Tamberg also said that, after telling the archdiocese he would remain in California with relatives, Aguilar fled without warning.

In addition to Mahony, the lawsuit names as defendants Cardinal Norberto Rivera of the Diocese of Tehuacan in Mexico and Aguilar, now 65.

According to the lawsuit, Aguilar was ordained a priest in 1970 in the Diocese of Tehuacan. While he was in the seminary, he sexually attacked a classmate, the lawsuit stated.

Another seminary student who reported the attack was kicked out by seminary officials, the lawsuit stated.

Aguilar was beaten at his parish home in the mid-1980s, but asked that the suspects not be prosecuted, the lawsuit stated.

Rivera was a bishop when he wrote Mahony, then an archbishop, in 1987 asking if Aguilar could be sent to Los Angeles, the lawsuit stated. Rivera knew "full well that Father Nicholas was a pedophile ..." and sent him to Los Angeles to cover up his alleged molestations in Mexico, the lawsuit stated.

Rivera warned Mahony in two letters in 1987 that Aguilar had "homosexual problems," the lawsuit stated.

Mahony appointed Aguilar to Our Lady of Guadalupe Church in March 1987 and two months later transferred him to St. Agatha Church two months later, where he was named associate pastor, the lawsuit stated.

In December 1987, two altar boys at Our Lady of Guadalupe Church came forward and said Aguilar molested them, the lawsuit stated.

Confronted with the allegations in January 1988 by Monsignor Thomas Curry, Aguilar said he was going back to Mexico, according to the lawsuit.

Curry did not tell police about the allegations against Aguilar and the priest returned to his native country, the lawsuit stated.

Los Angeles police later estimated Aguilar molested 26 children during the nine months he served in Los Angeles and he was charged with 19 felony counts, the lawsuit stated.

Mahony wrote Rivera a letter in March 1988 asking that Aguilar be returned to Los Angeles to face charges, the lawsuit stated.

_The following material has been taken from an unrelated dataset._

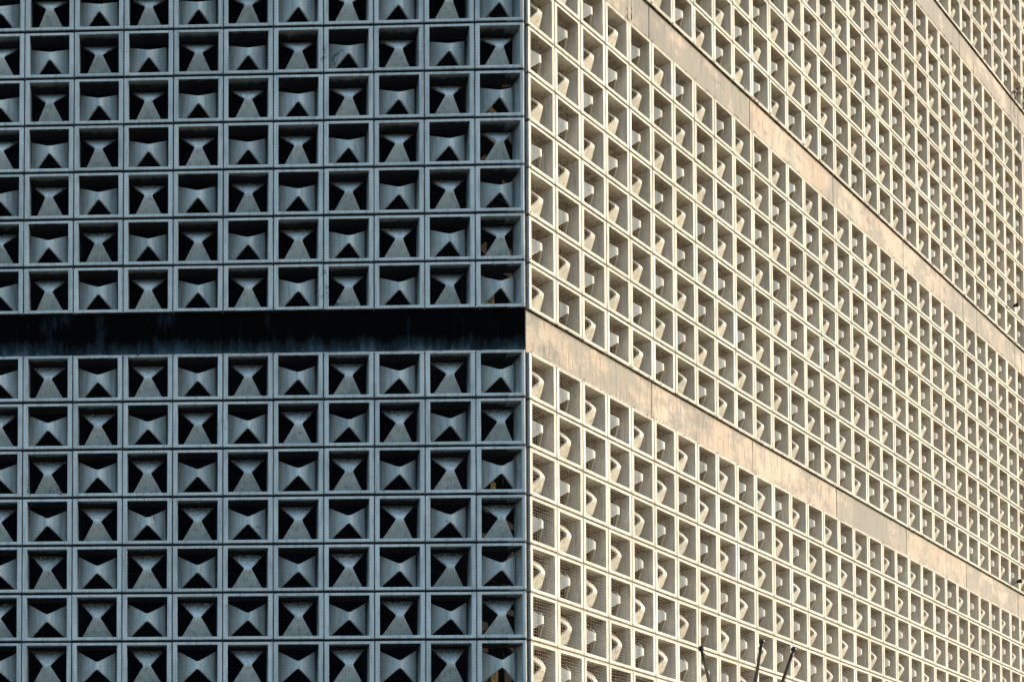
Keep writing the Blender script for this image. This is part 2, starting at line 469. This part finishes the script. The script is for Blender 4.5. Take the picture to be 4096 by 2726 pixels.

Rivera replied that it was unlikely Aguilar could be forced to appear in a U.S. court, the lawsuit stated.

Rivera also reminded Mahony that he had previously warned him about "the homosexual problems of the priest," but Mahony wrote back that he did not receive such a letter from him, according to the lawsuit.

"We have here in the Archdiocese of Los Angeles a clear plan of action: we do not admit priests with any homosexual problems," Mahony wrote, according to the lawsuit.

Six years later, the alleged rape of Mendez occurred at San Antonio de Padua Church, the lawsuit stated.

Criminal charges were filed in Mexico the next year against Aguilar regarding the Los Angeles allegations, but a Mexican judge dismissed the case as too old to prosecute, the lawsuit stated.

The Mexican Consulate attorney in Los Angeles told Los Angeles police in 2002 that Aguilar was not going to be prosecuted in his country because "the system was never going to prosecute a priest," the lawsuit stated.

A Mexican judge, however, found Aguilar guilty of sexual abuse in 2003, but he was not punished because the statute of limitations had expired, according to the lawsuit.